Untitled (Perseus and Andromeda) by Bob Thompson

Selections from the Nasher Museum of Art

Untitled (Perseus and Andromeda), 1964, Bob Thompson, United States. Gouache on rag paper. 10 3⁄8 x 10 7⁄8 inches.
Untitled (Perseus and Andromeda), 1964, Bob Thompson, United States. Gouache on rag paper. 10 3⁄8 x 10 7⁄8 inches. Gift of Paula Cooper in memory of Raymond D. Nasher '43.

This gouache is one of at least two works that Bob Thompson created based on Titian's oil painting Perseus and Andromeda (1553-62, Wallace Collection, London). Titian's Italian Renaissance painting became a springboard for Thompson's exploration of intense and expressive color, energetic composition, and personal symbolism.

According to an ancient Greek myth, Perseus, the son of Zeus and Danaë, a mortal, rescues the beautiful Ethiopian princess Andromeda, who was to be sacrificed because her mother, Casseopeia, had offended the sea-god Poseidon.

Perseus finds Andromeda chained to a rock by the sea just as she is about to be devoured by a sea monster. He slays the monster and later marries Andromeda.
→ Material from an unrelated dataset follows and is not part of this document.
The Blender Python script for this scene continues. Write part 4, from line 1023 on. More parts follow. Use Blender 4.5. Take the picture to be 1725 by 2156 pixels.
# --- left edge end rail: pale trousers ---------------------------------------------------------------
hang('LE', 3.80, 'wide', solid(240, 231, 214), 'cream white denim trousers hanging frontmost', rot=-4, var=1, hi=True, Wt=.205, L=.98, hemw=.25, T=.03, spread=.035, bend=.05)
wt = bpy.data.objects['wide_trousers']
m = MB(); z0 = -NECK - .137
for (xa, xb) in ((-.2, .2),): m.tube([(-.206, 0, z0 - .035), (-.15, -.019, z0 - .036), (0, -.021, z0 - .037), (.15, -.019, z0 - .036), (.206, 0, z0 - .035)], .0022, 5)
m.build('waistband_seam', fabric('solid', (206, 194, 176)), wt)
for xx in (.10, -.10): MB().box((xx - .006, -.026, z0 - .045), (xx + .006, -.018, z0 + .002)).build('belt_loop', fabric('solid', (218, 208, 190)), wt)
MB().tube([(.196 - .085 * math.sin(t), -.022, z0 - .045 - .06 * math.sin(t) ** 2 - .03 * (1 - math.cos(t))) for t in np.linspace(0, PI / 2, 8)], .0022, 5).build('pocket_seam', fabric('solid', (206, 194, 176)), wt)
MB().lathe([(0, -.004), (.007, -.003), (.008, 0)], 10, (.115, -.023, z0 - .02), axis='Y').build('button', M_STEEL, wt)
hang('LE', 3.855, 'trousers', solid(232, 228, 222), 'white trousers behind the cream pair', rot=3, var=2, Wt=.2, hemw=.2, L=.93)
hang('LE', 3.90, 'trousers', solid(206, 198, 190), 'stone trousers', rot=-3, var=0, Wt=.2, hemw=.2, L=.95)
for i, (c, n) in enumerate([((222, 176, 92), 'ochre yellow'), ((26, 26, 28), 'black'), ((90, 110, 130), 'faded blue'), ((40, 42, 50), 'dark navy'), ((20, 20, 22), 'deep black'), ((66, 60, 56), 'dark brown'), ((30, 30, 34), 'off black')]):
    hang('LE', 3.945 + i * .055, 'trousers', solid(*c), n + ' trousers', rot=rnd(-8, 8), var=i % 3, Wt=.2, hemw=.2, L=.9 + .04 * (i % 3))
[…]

In Titian's painting, Andromeda is nude except for chains around her arms and right ankle and a swath of drapery across her shoulder and lower body.

Thompson eliminates Andromeda's chains and the drapery, thus exposing her full nudity. Instead of a sword, Perseus carries one of the symbols that often appear in Thompson's work—a bird, usually caught by the feet, sometimes hanging limp, other times trying to escape and fly away.

Through the use of personal metaphors, ambiguous spaces, flattened forms, and expressionistic colors, Thompson's works often suggest sexuality, violence, rituals, and dreams, thus altering the content of the original sources. His reinterpretation of his sources is not specific, however, allowing the viewer to ponder different possibilities of meaning.